Shelly bemoans the failure of the Revolution

Laon and Cynthia; Or, the Revolution of the Golden City: A Vision of the Nineteenth Century (Reprint Services Edition) - Percy Bysshe Shelley

It seems that poor Percy Shelley had problems upsetting people with his poems because when he went to publish Laon and Cyntha in its original form the publishers refused to accept it and told him to pretty much rewrite it. Well, that is not surprising coming from publishers, particularly when one is writing something that is overtly political and, as in Shelley's case, anti-religious. As such he did rewrite it, titling it the Revolt of Islam despite the fact that it had nothing to do with Islam, expect in an allegorical sense.


In his introduction Shelley comments on literary critics and suggests that he is not writing this poem to please the literary critics since in doing so it can chain one's ability to write in the way that one really wishes to write. I sometimes wonder how many people write (whether it be books or movies) these days to simply warm up to the literary critic. In a sense the critic can effectively make or break a movie (or a book) and it is surprising how many people will actually pay attention to a critic. I must admit that I do, and I guess part of it has to do with there being so many books out there and not enough time to read all of them. I also guess that is why a website like Booklikes is also good because I can find out what a book is like (such as 50 Shades of Grey or Eat, Pray, Love) without having to waste my time actually reading it.


As for the poem, well it seems that despite his ranting about how he refuses to chain himself to the whims of the critic, he was forced to change his poem, but I suspect it has more to do with his publishers than the critics. Mind you, it is not as if Shelley really had to scrape money together to buy bread since it appears that he was independently wealthy, though I suspect that most of the writers (and composers) in those days generally were financially sufficient. It would have something to do with the fact that only the middle and upper classes who tended to be literate. It is only from the mid-nineteenth century that we begin to see the lower classes becoming literate as well (though I have been to places where there is a high level of illiteracy – hold it, that could be Australia, couldn't it?).

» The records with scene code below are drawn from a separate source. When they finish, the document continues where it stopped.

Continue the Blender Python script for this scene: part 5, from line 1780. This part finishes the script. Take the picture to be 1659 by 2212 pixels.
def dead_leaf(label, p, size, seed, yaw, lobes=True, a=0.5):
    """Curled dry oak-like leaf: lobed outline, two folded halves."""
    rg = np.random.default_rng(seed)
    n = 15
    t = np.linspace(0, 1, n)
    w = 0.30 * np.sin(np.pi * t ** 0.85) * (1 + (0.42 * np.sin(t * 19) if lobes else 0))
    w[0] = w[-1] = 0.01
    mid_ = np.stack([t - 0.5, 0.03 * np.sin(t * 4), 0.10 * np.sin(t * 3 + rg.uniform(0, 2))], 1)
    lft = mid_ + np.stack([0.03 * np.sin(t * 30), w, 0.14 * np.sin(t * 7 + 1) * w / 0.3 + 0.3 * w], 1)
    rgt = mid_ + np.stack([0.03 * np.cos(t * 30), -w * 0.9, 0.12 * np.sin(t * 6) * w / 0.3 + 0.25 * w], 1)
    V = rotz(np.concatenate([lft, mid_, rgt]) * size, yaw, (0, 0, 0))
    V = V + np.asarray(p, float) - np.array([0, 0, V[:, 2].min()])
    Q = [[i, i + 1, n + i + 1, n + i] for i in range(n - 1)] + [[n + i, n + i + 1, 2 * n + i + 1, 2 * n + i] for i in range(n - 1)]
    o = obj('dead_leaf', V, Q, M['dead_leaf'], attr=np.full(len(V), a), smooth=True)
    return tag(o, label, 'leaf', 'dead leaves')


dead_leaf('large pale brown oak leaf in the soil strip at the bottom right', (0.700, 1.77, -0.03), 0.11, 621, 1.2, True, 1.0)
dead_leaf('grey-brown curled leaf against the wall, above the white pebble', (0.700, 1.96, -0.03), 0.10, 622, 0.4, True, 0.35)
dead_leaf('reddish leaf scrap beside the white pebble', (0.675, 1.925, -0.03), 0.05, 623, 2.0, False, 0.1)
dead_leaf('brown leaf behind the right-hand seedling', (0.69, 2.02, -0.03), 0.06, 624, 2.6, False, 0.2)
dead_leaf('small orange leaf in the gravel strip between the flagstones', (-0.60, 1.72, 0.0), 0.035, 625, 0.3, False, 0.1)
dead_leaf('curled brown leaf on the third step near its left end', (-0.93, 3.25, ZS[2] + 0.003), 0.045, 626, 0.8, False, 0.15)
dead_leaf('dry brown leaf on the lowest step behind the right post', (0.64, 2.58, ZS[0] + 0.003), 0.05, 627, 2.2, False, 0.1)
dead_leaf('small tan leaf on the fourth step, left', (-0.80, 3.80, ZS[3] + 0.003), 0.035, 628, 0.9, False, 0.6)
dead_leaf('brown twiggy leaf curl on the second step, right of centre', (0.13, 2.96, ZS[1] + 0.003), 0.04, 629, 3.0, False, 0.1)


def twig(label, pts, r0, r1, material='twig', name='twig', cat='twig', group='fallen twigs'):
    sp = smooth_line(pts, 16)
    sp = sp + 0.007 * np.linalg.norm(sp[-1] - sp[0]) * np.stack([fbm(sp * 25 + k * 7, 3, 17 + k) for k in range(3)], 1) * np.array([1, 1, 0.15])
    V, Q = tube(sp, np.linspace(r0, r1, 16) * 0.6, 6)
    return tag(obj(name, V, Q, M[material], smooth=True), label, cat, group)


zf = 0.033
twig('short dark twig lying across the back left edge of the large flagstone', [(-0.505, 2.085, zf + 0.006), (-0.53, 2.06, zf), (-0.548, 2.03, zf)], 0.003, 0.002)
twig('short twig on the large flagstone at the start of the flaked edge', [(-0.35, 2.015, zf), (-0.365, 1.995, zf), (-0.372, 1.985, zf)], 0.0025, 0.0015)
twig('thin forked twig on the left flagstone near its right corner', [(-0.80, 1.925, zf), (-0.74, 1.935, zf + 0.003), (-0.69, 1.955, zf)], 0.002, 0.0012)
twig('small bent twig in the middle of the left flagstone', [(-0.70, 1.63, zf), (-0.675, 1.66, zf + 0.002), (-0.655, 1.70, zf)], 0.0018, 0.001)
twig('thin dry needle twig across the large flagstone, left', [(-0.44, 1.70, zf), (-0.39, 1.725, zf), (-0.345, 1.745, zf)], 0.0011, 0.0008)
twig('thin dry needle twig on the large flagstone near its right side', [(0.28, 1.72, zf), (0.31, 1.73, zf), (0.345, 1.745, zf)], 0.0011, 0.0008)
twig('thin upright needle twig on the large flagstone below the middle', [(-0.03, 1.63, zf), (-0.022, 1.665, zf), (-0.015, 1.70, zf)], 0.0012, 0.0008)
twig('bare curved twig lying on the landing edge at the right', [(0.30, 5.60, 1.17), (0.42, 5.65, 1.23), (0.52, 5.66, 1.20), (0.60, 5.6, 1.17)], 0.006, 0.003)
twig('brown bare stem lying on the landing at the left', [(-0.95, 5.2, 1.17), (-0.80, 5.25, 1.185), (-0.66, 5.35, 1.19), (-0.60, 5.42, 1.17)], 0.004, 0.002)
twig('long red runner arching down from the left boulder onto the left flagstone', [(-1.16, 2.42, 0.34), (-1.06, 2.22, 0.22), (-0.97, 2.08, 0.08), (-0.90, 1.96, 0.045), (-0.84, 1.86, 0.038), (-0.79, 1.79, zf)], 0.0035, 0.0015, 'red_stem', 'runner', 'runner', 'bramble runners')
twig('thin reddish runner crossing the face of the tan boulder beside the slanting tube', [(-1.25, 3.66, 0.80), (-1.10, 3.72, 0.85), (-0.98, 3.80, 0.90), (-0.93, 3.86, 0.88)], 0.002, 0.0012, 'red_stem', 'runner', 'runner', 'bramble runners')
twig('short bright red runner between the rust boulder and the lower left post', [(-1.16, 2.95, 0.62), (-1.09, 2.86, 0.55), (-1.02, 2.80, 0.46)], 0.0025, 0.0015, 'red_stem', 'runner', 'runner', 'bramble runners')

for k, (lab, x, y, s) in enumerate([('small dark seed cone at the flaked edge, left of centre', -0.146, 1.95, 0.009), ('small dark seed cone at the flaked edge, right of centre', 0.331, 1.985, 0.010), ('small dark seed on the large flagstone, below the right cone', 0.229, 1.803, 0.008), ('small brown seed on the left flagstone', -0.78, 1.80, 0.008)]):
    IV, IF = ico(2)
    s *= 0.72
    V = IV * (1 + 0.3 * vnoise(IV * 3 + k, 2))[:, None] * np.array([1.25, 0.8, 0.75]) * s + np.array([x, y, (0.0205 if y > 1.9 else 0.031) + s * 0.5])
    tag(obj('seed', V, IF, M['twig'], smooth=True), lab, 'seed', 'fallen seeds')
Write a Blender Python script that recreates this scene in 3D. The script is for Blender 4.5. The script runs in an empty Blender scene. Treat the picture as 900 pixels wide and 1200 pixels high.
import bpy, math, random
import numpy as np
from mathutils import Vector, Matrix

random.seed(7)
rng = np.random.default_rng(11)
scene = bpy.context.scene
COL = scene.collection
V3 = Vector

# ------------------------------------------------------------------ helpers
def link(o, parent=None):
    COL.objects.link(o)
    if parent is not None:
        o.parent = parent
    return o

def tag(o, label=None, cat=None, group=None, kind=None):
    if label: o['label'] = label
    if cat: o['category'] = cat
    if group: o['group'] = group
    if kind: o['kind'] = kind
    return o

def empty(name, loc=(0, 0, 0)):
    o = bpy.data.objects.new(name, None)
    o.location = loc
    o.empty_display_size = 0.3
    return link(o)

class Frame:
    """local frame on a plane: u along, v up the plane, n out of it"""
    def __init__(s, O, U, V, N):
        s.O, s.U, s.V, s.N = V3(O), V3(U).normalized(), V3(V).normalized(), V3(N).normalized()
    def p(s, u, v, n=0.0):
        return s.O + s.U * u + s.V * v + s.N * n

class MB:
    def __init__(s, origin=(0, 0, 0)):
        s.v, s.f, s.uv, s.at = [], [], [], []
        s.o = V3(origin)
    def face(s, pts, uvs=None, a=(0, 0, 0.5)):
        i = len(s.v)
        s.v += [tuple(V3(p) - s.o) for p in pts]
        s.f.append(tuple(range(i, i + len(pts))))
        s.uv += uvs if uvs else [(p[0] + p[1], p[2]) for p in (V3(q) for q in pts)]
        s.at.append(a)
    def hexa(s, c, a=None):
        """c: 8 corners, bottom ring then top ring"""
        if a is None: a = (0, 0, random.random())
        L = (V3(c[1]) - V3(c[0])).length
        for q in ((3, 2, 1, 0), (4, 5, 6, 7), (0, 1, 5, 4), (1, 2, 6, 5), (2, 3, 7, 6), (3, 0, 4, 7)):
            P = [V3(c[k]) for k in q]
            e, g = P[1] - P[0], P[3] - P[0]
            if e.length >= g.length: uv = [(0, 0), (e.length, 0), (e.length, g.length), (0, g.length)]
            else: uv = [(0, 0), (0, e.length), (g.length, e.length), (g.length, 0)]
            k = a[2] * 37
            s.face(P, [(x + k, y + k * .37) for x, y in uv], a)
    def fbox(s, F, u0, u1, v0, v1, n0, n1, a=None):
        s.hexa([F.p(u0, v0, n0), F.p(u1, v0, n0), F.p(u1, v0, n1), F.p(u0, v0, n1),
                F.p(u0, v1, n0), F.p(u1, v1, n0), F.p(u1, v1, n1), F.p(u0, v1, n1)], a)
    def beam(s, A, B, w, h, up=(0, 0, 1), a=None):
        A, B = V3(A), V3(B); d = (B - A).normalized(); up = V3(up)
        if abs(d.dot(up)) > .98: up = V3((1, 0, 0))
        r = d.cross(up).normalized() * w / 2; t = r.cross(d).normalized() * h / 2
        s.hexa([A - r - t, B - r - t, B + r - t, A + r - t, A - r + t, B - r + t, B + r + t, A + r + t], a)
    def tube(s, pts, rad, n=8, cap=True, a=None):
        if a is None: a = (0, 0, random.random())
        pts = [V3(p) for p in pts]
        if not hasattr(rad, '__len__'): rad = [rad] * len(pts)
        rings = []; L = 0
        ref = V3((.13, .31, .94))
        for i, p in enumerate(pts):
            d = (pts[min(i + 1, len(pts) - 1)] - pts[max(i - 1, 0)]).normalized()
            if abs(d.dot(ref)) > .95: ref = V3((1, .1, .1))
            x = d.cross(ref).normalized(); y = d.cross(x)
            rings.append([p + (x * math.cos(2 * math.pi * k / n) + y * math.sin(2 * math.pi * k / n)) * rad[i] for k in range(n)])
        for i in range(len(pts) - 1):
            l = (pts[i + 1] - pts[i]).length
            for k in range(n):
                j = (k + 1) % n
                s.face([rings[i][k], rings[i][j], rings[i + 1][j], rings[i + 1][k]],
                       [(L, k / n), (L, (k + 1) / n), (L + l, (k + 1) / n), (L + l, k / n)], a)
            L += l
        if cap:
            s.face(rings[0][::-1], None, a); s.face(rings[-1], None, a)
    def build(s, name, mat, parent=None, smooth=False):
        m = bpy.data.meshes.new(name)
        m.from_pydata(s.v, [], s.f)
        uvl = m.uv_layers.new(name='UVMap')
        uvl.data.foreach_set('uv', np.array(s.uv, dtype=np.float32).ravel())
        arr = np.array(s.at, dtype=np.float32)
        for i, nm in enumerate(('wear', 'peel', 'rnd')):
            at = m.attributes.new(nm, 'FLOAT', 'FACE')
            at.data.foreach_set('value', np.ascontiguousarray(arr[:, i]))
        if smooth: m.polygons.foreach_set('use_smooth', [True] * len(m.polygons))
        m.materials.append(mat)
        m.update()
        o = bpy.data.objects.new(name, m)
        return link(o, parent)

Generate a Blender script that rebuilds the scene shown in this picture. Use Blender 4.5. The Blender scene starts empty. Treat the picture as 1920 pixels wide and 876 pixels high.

Anyway, this poem is about revolution, and in a sense it a dirge about the failure of the French Revolution. The date of composition is pretty much after the Congress of Vienna which decided on how to move forward after the wholesale destruction of the Napoleonic Wars. I sort of wonder why Shelley mourns the failure of the revolution after the restoration of the French Monarch when it was quite clear that the revolution had finally come full swing with the ascension of Napoleon to the position of Emperor of France. It probably had something to do with Napoleon not actually being an aristocrat. Still, his so called Republics where little more than puppet states ruled by members of his family and were subservient to him. Despite the fact that Napoleon was not a member of any royal family does not mean that he was not an autocrat - he was.


I guess the problem was not so much the fact that French remained an autocracy, but rather that after the Congress of Vienna the monarchy was restablished in France with all of its attendant flaws. However, France could never go back to what it was like before the revolution. This had changed and changed drastically. Revolutionary fever was going to continue to boil up under the surface, and it would finally explode once again in 1848 when the monarch was swept from power and a new Napoleon would arise to take the throne.